7th Circuit OKs NLRB Election

In which Ballot Smudged


X in both boxes not enough to make

Intention ambiguous

             Ballots used in union elections supervised by the National Labor Relations Board are tightly controlled by the field agents who manage the balloting on site.  Ruan Transport Corporation faced organizing campaigns by not one, but two Teamster locals, so the employer wound up with a three way election:  yes to Local Local 705, yes to Local 710, or no to any union.  The first time around there were twelve votes for each union (and no nays).  Ties require run-offs, so a second election was conducted in May 2010, using mail ballots because of the on-the-road schedules of drivers who could vote.
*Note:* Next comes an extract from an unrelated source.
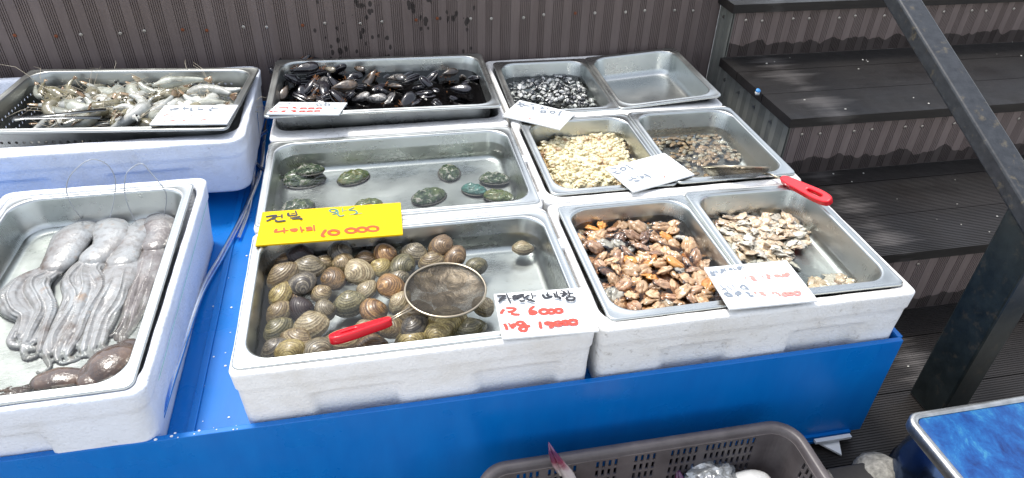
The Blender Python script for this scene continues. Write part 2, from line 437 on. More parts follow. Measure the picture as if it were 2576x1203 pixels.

             The second election ballots, that were on bright pink paper, had two choices: a box indicating yes to Local 705 or a box indicating yes to Local 710, and were accompanied by the standard instruction to mark an “X” in the square “of your choice”.  One of the voters had marked the 710 box lightly with an “X”, then marked the 705 box with what the court described as a clear, heavily marked X”.  This voter also partially scratched out the 710 box “X” and shaded over the marking with a highlighter that had a pink color slightly darker than the paper the ballot was printed on.

             In the second election each union received fourteen votes, with two challenged ballots. The first of these involved an ineligible voter and the hearing officer reviewing the election sustained it.  Ruan challenged the smudged ballot, claiming the voter’s intent was ambiguous.

             Under Board law, ballots with scratched out “X”s may count if there is a “effective and clear obliteration” and the voter indicates a vote in the other box (or boxes). 

             The Seventh Circuit upheld the Board’s certification of Local 705: “….[T]he voter obviously attempted to rub out the ‘X’ and then colored it over with a highlighter similar in color to that of the ballot paper in order to minimize the appearance of the marking in the Local 710 box.  Alongside this attempt to obliterate…the voter left a distinct, heavily marked ‘X’ in the Local 705 box, made with multiple pen strokes….”  Ruan Transportation Corporation v National Labor Relations Board, __F3rd__, Nos. 11-1183 and 11-2058 (7th Cir. March 19, 2012).  

             Local 710 had argued that the highlighting in fact evidenced a preference for that union, not a “no.” This was not a baseless argument, and challenges the court’s use of the adverb “obviously” when describing the voter’s intentions.